With David Wise, Friedman wrote a highly influential paper on lazy programming, specifically on lazy streams (ICALP 1976). The paper, entitled "Cons should not evaluate its arguments," is one of the first publications pushing for the exploration of a programming style with potentially infinite data structures and a form of programming that employs no computational effects (though programs may diverge). Over the 1970s, Friedman and Wise explored the topic in depth and also considered extensions to the world of parallel computing.
In the 1980s, Friedman turned to the study of Scheme. He explored the use of macros for defining programming languages; with Kohlbecker, Felleisen, and Duba, he co-introduced the notion of 'hygienic macros' in a 1986 LFP paper that is still widely cited today. With Haynes and Wand, he simultaneously studied the nature of continuation objects, their uses, and the possibilities of constraining them. Following that, Friedman and Felleisen introduced a lambda calculus with continuations and control operators. Their work has spawned work on semantics, connections between classical logic and computation, and practical extensions of continuations.
Friedman is also a prolific text book author. His first text book, ''The Little LISPer'', dates back to 1974 and is still in print in its fourth edition, now called ''The Little Schemer'' (with Felleisen). Friedman and Felleisen wrote three more "little" books in the 1990s: ''The Little MLer'', ''The Seasoned Schemer'', and ''A Little Java, A Few Patterns''.
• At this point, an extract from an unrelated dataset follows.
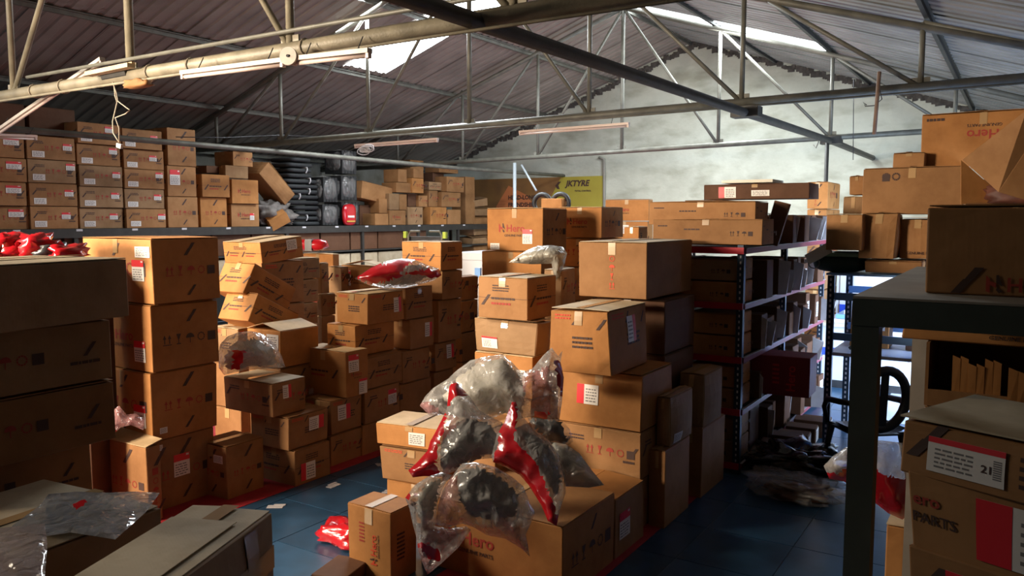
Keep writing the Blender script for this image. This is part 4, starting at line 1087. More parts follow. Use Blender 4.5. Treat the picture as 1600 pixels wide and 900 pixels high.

Friedman is also the lead author of ''Essentials of Programming Languages'', a text book on programming languages. As such, it changed the landscape of language text books in the 1980s, shifting the focus from surveys of languages to the study of principles via series of interpreters. Today's text books on this topic tend to follow this organization, employing operational semantics and type theory instead of interpreters. Like ''The Little LISPer'', ''Essentials of Programming Languages'' is a long-living book and is in its third edition now.
Most recently, Friedman resumed work on his "Little" series with ''The Reasoned Schemer'' (with Byrd and Kiselyov), explaining logic programming via an extension of Scheme.